Beyond the material requisites, he had to educate his cast for the opera. The piece he chose to perform is an opera based on a work by the author of the short stories “Gikor” and “The Wolf,” the famous Armenian poet of the 19-20th century Hovhannes Tumanyan. He chose “The Wolf” because it deals with the struggle between good and evil. It takes place in a village high in the mountains of Armenia, and the roles in the opera are performed by all the villagers. The costumes are typical of the period, and special work is required to portray the animal characters.
Training the cast was no small task. The refugee children from Shushi who already had experience, having started with music in kindergarten, knew how to behave on stage, but the local children had no idea of what stage presence meant. They had never engaged in role-playing and had received no instruction in singing. Garibyan, himself a singer, trained voices, rehearsed with soloists and the chorus separately and daily — including Sundays — helped them learn their parts, and taught them to dance. From among the cast of children from different local schools, ranging from the fourth to the seventh grade, he did find some soloists, but soon ran into a problem. He could not find any boys ready to taken on a solo part, and decided to use girls, many of whom had very good voices. At their age, with appropriate costumes and make-up, they could pass for young boys. (One should not forget that in Shakespeare’s day, it was young boys who performed the female parts.) The two leading roles (the negative character of the Wolf, and the positive character of the grandfather) therefore went to two girls.
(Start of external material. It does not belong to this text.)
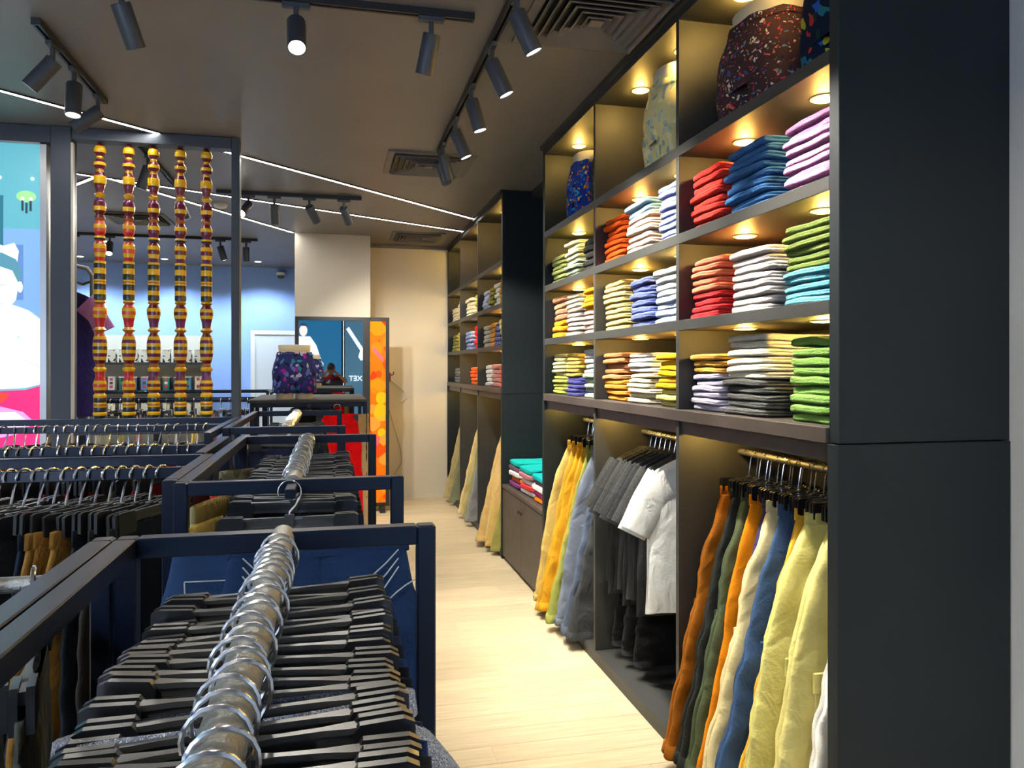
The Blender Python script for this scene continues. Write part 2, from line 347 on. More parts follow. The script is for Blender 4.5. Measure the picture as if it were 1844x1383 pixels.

Preview for Guests from Germany
On Saturday April 20, my husband and I had just arrived for a weeklong visit to Armenia from Germany, where we had participated in the fundraising drive. In the afternoon, we travelled to Nor Hachn on the invitation of Garibyan, who had promised us “a surprise.” There was more than one surprise awaiting us.
First, as we arrived at the school, we were greeted by an honor guard of energetic drummers, lining both sides of the large staircase and beating in perfectly synchronized rhythms; then we encountered a young girl in traditional local dress who offered us bread with butter and salt and juice — a reception, she explained, that is traditional in Artsakh. Escorted into the auditorium, we were able to see for ourselves how seriously, enthusiastically, and professionally the youngsters had worked under Garibyan’s guidance.
It was not a final dress-rehearsal, since the premiere was still months away, but a series of scenes, in full costume and beautifully performed. The soloists displayed exceptionally mature, developed voices, and admirable stage presence. The chorus was also convincing, as were the dancers. Those children playing the parts of animals — the ferocious wolf and others — acted with conviction and vigor. And as the final chorus sang the song of victory, it was clear that these children knew what they were enacting — a victory of good over evil. For Garibyan the project is vital to survival; “without our culture, without music and this project, we would have gone crazy,” he said; “we could not have mastered our destiny.” As for his own role, he said, “No matter what, we will live and fight for truth and justice. I am working with children who have lost faith in the beautiful and the kind, I am trying to help them recover.”
The premiere, scheduled to take place in early June, is sure to be a success. The project also provides enrichment for the village and the local music school, truly a blessing. Provided the funding is available, the group plans to tour the region and the country with “The Wolf.”